Cenas como essas serão exibidas a partir de setembro na minissérie ``Além-Mar'', parceria do cineasta Belisário França, 36, e do antropólogo e pesquisador Hermano Vianna com a TV Educativa do Rio de Janeiro.
A idéia da minissérie é mostrar a vida e a cultura dos 200 milhões de pessoas que falam português pelo mundo e como essas diferentes culturas assimilaram traços umas das outras.
Para isso, ``Além-Mar'' apresentará cenas de lugares tão distantes quanto Málaca (cidade no litoral sul da Malásia), Goa, Maputo (em Moçambique) e Cingapura -além, é claro, do Brasil e de Portugal.
``Não temos muita noção, aqui, do que é a herança lusa nesses lugares e quais são os traços que essa herança deixou na cultura contemporânea'', explica França.
A equipe da minissérie já esteve na Ásia e na próxima semana embarca para a África. A primeira parte da viagem já rendeu histórias interessantes. A primeira delas: a descoberta de que em Cingapura há uma crescente preocupação dos descendentes de portugueses e asiáticos em recuperar a cultura lusitana.
Pela legislação do país, a língua oficial é o inglês, mas todo cidadão tem que optar por um segundo idioma.
``Por isso, há muitos descendentes preocupados em aprender a fala cristã, um tipo de português falado em Málaca (Malásia). Há também muitos cursos de vira e de culinária portuguesa'', conta França.
Outra curiosidade: a proximidade da culinária indiana com a culinária do Nordeste do país. ``Sempre se pensa que a origem de pratos como o sarapatel é a África, mas a raiz está em Goa, na Índia'', diz França.
Para o cineasta, a principal característica da série será mostrar que os portugueses foram o que se pode considerar os primeiros agentes de globalização.
``Eles se misturavam com a cultura local e carregavam produtos de um lado para o outro. São os verdadeiros globalizadores'', diz França.
O cineasta cita exemplos: o coco, produto que parece ser tão tipicamente brasileiro, foi trazido da Índia pelos portugueses; o caju, fruta brasileira, é o principal produto de exportação de Moçambique.
A música -outro ponto forte da minissérie-, também mostra essa globalização: guitarras portuguesas são a base do mandó, ritmo de Goa, e da música produzida na região de Macau. Em Goa, as guitarras são tocadas com o que França define como ``um suingue indiano''; em Macau, são acompanhadas por orquestras de instrumentos chineses.

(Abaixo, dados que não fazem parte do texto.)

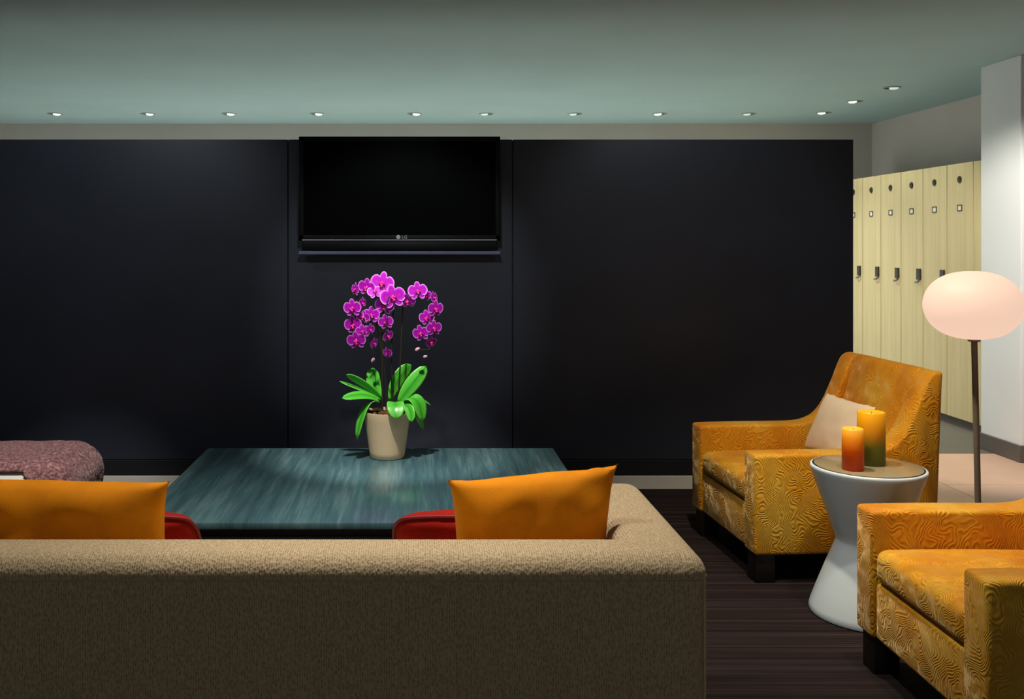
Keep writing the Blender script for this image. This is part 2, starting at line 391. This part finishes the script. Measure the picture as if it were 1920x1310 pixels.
# ------------------------------------------------------------------ television
tv = thing('television', 'black flat television mounted on the dark wall above the orchid', 'television', (-0.107, 5.485, 1.340))
W2 = 0.5645
obj('housing', bx(-W2+0.01, W2-0.01, -0.095, -0.035, 0.085, 0.662, bev=0.006), MT['tv_body'], tv)
obj('wall_bracket', bx(-0.25, 0.25, -0.036, 0.0, 0.15, 0.5, bev=0.004), MT['tv_body'], tv)
bm = bmesh.new()
for a in ((-W2, W2, 0.636, 0.664), (-W2, W2, 0.080, 0.112), (-W2, -W2+0.028, 0.080, 0.664), (W2-0.028, W2, 0.080, 0.664)):
    box(bm, a[0], a[1], -0.110, -0.090, a[2], a[3], 0.003)
obj('bezel', bm, MT['tv_body'], tv)
obj('screen', bx(-W2+0.027, W2-0.027, -0.104, -0.094, 0.110, 0.638), MT['tv_screen'], tv, smooth=False)
obj('trim_line', bx(-W2+0.02, W2-0.02, -0.112, -0.100, 0.083, 0.087), MT['tv_trim'], tv, smooth=False)
spk = obj('speaker_bar', bx(-W2+0.02, W2-0.02, -0.108, -0.06, 0.026, 0.081, bev=0.008), MT['tv_body'], tv)
obj('ledge', bx(-W2, W2, -0.112, -0.03, 0.003, 0.023, bev=0.004), MT['tv_ledge'], tv)
cu = bpy.data.curves.new('logo_text', 'FONT'); cu.body = 'LG'; cu.size = 0.026; cu.extrude = 0.0006
to = bpy.data.objects.new('logo_tmp', cu); C.objects.link(to)
me = bpy.data.meshes.new_from_object(to.evaluated_get(bpy.context.evaluated_depsgraph_get()))
bpy.data.objects.remove(to); me.materials.clear(); me.materials.append(MT['logo'])
lo = bpy.data.objects.new('logo_letters', me); link(lo, tv); lo.location = (0.012, -0.1115, 0.092); lo.rotation_euler = (PI/2, 0, 0); lo['label'] = 'white letters LG'
bm = lathe([(0.0, 0.0), (0.012, 0.0), (0.012, 0.002), (0.0, 0.002)], 24)
obj('logo_disc', bm, MT['logo'], tv, loc=(-0.007, -0.110, 0.101), rot=(PI/2, 0, 0))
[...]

Mas a cena que talvez deixe mais clara a proximidade dos países de língua portuguesa escapou das lentes de Belisário França. Num dia de folga, o cineasta passeava por uma feira em Macau quando foi abordado por uma adolescente do Timor Leste.
``Ela soube que eu era brasileiro e veio correndo me perguntar como terminava a novela `Mulheres de Areia'. Eu não sabia. Tive que inventar um final ali mesmo.''
``Além-Mar'' terá cinco programas, com uma hora de duração cada. De acordo com França, os capítulos serão montados a partir de temas centrais -identidade, fé, miscigenação, idioma e imagem contemporânea.
A minissérie está sendo filmada em película de 16mm, o que dá maior qualidade às imagens e facilita sua aceitação pelo mercado europeu. Além disso, o material dará origem a um longa-metragem, que deverá ser lançado no final do ano.